## [PROMPT]
Reproduce the material in full, exactly as written.

## [MATERIAL PROVIDED]
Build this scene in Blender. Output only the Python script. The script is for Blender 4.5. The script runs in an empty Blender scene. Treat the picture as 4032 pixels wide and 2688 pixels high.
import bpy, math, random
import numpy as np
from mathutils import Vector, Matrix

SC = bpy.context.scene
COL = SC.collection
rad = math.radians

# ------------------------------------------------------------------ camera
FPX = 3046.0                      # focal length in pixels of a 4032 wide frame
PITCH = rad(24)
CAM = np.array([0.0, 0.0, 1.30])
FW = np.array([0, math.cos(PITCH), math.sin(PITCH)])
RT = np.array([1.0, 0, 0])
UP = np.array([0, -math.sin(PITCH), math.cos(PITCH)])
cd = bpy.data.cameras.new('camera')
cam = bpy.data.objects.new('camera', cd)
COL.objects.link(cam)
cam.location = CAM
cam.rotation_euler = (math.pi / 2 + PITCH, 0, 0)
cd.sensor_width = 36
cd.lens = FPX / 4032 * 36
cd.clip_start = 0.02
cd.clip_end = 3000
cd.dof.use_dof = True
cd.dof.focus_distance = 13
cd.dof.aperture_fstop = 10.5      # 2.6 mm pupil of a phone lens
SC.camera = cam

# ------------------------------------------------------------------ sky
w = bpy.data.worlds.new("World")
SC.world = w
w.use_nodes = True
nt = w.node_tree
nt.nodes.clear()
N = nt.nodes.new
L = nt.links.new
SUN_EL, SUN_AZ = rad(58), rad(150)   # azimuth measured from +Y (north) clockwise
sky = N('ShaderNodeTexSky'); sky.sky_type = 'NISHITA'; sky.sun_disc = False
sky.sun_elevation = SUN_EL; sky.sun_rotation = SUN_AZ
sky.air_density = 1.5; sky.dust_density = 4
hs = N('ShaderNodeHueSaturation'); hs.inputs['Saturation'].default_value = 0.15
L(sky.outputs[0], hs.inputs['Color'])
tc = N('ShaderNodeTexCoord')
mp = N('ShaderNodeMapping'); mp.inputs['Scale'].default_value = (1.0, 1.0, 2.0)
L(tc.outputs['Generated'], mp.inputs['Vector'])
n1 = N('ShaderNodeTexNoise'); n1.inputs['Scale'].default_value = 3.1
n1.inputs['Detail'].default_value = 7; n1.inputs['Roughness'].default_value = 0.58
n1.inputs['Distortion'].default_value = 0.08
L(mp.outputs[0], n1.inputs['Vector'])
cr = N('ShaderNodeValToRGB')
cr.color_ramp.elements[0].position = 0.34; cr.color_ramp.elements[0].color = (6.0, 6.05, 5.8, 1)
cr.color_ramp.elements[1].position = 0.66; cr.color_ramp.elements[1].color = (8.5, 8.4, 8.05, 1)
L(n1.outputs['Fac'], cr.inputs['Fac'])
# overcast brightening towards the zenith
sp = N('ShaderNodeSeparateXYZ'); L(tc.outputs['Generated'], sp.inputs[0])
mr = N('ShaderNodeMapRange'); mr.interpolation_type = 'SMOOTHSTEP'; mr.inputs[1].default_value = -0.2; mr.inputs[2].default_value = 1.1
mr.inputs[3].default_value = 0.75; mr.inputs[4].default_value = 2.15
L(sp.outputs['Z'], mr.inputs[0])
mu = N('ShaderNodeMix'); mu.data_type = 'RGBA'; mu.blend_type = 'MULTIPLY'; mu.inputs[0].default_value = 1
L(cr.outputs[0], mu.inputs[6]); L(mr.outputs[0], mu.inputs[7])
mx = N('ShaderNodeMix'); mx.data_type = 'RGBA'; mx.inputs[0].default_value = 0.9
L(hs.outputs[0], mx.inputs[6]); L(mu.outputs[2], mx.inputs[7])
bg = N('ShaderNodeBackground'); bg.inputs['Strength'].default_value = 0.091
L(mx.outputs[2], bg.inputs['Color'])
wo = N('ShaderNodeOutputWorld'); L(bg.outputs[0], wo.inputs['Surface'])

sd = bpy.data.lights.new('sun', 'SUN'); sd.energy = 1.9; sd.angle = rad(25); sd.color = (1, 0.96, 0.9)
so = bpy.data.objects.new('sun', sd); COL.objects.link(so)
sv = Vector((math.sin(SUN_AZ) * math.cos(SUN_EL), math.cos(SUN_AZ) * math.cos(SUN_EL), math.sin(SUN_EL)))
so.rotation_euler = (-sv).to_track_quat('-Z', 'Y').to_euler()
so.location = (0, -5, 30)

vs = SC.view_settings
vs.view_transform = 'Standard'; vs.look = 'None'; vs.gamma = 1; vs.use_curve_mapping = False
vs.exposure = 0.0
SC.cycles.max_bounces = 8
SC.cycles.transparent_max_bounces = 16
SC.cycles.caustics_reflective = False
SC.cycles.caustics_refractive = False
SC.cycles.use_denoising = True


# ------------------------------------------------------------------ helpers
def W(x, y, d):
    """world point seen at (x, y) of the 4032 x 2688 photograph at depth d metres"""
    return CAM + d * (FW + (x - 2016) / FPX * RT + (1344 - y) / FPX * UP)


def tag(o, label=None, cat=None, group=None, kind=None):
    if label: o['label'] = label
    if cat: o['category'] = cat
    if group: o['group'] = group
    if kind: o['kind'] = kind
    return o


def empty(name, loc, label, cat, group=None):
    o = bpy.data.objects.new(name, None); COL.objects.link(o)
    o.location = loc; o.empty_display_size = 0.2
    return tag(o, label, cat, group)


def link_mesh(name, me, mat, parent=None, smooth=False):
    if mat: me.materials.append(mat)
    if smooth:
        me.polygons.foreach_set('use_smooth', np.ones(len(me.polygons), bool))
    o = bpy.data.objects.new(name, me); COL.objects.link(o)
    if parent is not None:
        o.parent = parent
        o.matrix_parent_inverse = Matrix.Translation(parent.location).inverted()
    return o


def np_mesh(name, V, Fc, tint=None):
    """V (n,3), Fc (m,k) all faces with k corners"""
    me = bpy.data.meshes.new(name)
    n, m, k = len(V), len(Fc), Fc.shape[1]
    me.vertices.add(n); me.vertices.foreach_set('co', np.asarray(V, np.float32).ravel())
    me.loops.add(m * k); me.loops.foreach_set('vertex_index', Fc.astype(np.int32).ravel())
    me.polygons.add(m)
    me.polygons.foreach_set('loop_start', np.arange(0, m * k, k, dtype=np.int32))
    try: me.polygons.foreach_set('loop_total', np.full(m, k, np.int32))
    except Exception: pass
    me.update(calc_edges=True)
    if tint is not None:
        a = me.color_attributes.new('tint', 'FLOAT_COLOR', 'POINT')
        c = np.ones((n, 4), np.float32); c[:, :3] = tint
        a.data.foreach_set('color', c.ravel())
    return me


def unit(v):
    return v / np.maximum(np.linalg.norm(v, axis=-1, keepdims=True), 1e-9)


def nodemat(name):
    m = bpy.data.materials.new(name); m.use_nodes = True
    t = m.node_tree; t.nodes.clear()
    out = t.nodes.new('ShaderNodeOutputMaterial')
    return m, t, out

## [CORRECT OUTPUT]
Build this scene in Blender. Output only the Python script. The script is for Blender 4.5. The script runs in an empty Blender scene. Treat the picture as 4032 pixels wide and 2688 pixels high.
import bpy, math, random
import numpy as np
from mathutils import Vector, Matrix

SC = bpy.context.scene
COL = SC.collection
rad = math.radians

# ------------------------------------------------------------------ camera
FPX = 3046.0                      # focal length in pixels of a 4032 wide frame
PITCH = rad(24)
CAM = np.array([0.0, 0.0, 1.30])
FW = np.array([0, math.cos(PITCH), math.sin(PITCH)])
RT = np.array([1.0, 0, 0])
UP = np.array([0, -math.sin(PITCH), math.cos(PITCH)])
cd = bpy.data.cameras.new('camera')
cam = bpy.data.objects.new('camera', cd)
COL.objects.link(cam)
cam.location = CAM
cam.rotation_euler = (math.pi / 2 + PITCH, 0, 0)
cd.sensor_width = 36
cd.lens = FPX / 4032 * 36
cd.clip_start = 0.02
cd.clip_end = 3000
cd.dof.use_dof = True
cd.dof.focus_distance = 13
cd.dof.aperture_fstop = 10.5      # 2.6 mm pupil of a phone lens
SC.camera = cam

# ------------------------------------------------------------------ sky
w = bpy.data.worlds.new("World")
SC.world = w
w.use_nodes = True
nt = w.node_tree
nt.nodes.clear()
N = nt.nodes.new
L = nt.links.new
SUN_EL, SUN_AZ = rad(58), rad(150)   # azimuth measured from +Y (north) clockwise
sky = N('ShaderNodeTexSky'); sky.sky_type = 'NISHITA'; sky.sun_disc = False
sky.sun_elevation = SUN_EL; sky.sun_rotation = SUN_AZ
sky.air_density = 1.5; sky.dust_density = 4
hs = N('ShaderNodeHueSaturation'); hs.inputs['Saturation'].default_value = 0.15
L(sky.outputs[0], hs.inputs['Color'])
tc = N('ShaderNodeTexCoord')
mp = N('ShaderNodeMapping'); mp.inputs['Scale'].default_value = (1.0, 1.0, 2.0)
L(tc.outputs['Generated'], mp.inputs['Vector'])
n1 = N('ShaderNodeTexNoise'); n1.inputs['Scale'].default_value = 3.1
n1.inputs['Detail'].default_value = 7; n1.inputs['Roughness'].default_value = 0.58
n1.inputs['Distortion'].default_value = 0.08
L(mp.outputs[0], n1.inputs['Vector'])
cr = N('ShaderNodeValToRGB')
cr.color_ramp.elements[0].position = 0.34; cr.color_ramp.elements[0].color = (6.0, 6.05, 5.8, 1)
cr.color_ramp.elements[1].position = 0.66; cr.color_ramp.elements[1].color = (8.5, 8.4, 8.05, 1)
L(n1.outputs['Fac'], cr.inputs['Fac'])
# overcast brightening towards the zenith
sp = N('ShaderNodeSeparateXYZ'); L(tc.outputs['Generated'], sp.inputs[0])
mr = N('ShaderNodeMapRange'); mr.interpolation_type = 'SMOOTHSTEP'; mr.inputs[1].default_value = -0.2; mr.inputs[2].default_value = 1.1
mr.inputs[3].default_value = 0.75; mr.inputs[4].default_value = 2.15
L(sp.outputs['Z'], mr.inputs[0])
mu = N('ShaderNodeMix'); mu.data_type = 'RGBA'; mu.blend_type = 'MULTIPLY'; mu.inputs[0].default_value = 1
L(cr.outputs[0], mu.inputs[6]); L(mr.outputs[0], mu.inputs[7])
mx = N('ShaderNodeMix'); mx.data_type = 'RGBA'; mx.inputs[0].default_value = 0.9
L(hs.outputs[0], mx.inputs[6]); L(mu.outputs[2], mx.inputs[7])
bg = N('ShaderNodeBackground'); bg.inputs['Strength'].default_value = 0.091
L(mx.outputs[2], bg.inputs['Color'])
wo = N('ShaderNodeOutputWorld'); L(bg.outputs[0], wo.inputs['Surface'])

sd = bpy.data.lights.new('sun', 'SUN'); sd.energy = 1.9; sd.angle = rad(25); sd.color = (1, 0.96, 0.9)
so = bpy.data.objects.new('sun', sd); COL.objects.link(so)
sv = Vector((math.sin(SUN_AZ) * math.cos(SUN_EL), math.cos(SUN_AZ) * math.cos(SUN_EL), math.sin(SUN_EL)))
so.rotation_euler = (-sv).to_track_quat('-Z', 'Y').to_euler()
so.location = (0, -5, 30)

vs = SC.view_settings
vs.view_transform = 'Standard'; vs.look = 'None'; vs.gamma = 1; vs.use_curve_mapping = False
vs.exposure = 0.0
SC.cycles.max_bounces = 8
SC.cycles.transparent_max_bounces = 16
SC.cycles.caustics_reflective = False
SC.cycles.caustics_refractive = False
SC.cycles.use_denoising = True


# ------------------------------------------------------------------ helpers
def W(x, y, d):
    """world point seen at (x, y) of the 4032 x 2688 photograph at depth d metres"""
    return CAM + d * (FW + (x - 2016) / FPX * RT + (1344 - y) / FPX * UP)


def tag(o, label=None, cat=None, group=None, kind=None):
    if label: o['label'] = label
    if cat: o['category'] = cat
    if group: o['group'] = group
    if kind: o['kind'] = kind
    return o


def empty(name, loc, label, cat, group=None):
    o = bpy.data.objects.new(name, None); COL.objects.link(o)
    o.location = loc; o.empty_display_size = 0.2
    return tag(o, label, cat, group)


def link_mesh(name, me, mat, parent=None, smooth=False):
    if mat: me.materials.append(mat)
    if smooth:
        me.polygons.foreach_set('use_smooth', np.ones(len(me.polygons), bool))
    o = bpy.data.objects.new(name, me); COL.objects.link(o)
    if parent is not None:
        o.parent = parent
        o.matrix_parent_inverse = Matrix.Translation(parent.location).inverted()
    return o


def np_mesh(name, V, Fc, tint=None):
    """V (n,3), Fc (m,k) all faces with k corners"""
    me = bpy.data.meshes.new(name)
    n, m, k = len(V), len(Fc), Fc.shape[1]
    me.vertices.add(n); me.vertices.foreach_set('co', np.asarray(V, np.float32).ravel())
    me.loops.add(m * k); me.loops.foreach_set('vertex_index', Fc.astype(np.int32).ravel())
    me.polygons.add(m)
    me.polygons.foreach_set('loop_start', np.arange(0, m * k, k, dtype=np.int32))
    try: me.polygons.foreach_set('loop_total', np.full(m, k, np.int32))
    except Exception: pass
    me.update(calc_edges=True)
    if tint is not None:
        a = me.color_attributes.new('tint', 'FLOAT_COLOR', 'POINT')
        c = np.ones((n, 4), np.float32); c[:, :3] = tint
        a.data.foreach_set('color', c.ravel())
    return me


def unit(v):
    return v / np.maximum(np.linalg.norm(v, axis=-1, keepdims=True), 1e-9)


def nodemat(name):
    m = bpy.data.materials.new(name); m.use_nodes = True
    t = m.node_tree; t.nodes.clear()
    out = t.nodes.new('ShaderNodeOutputMaterial')
    return m, t, out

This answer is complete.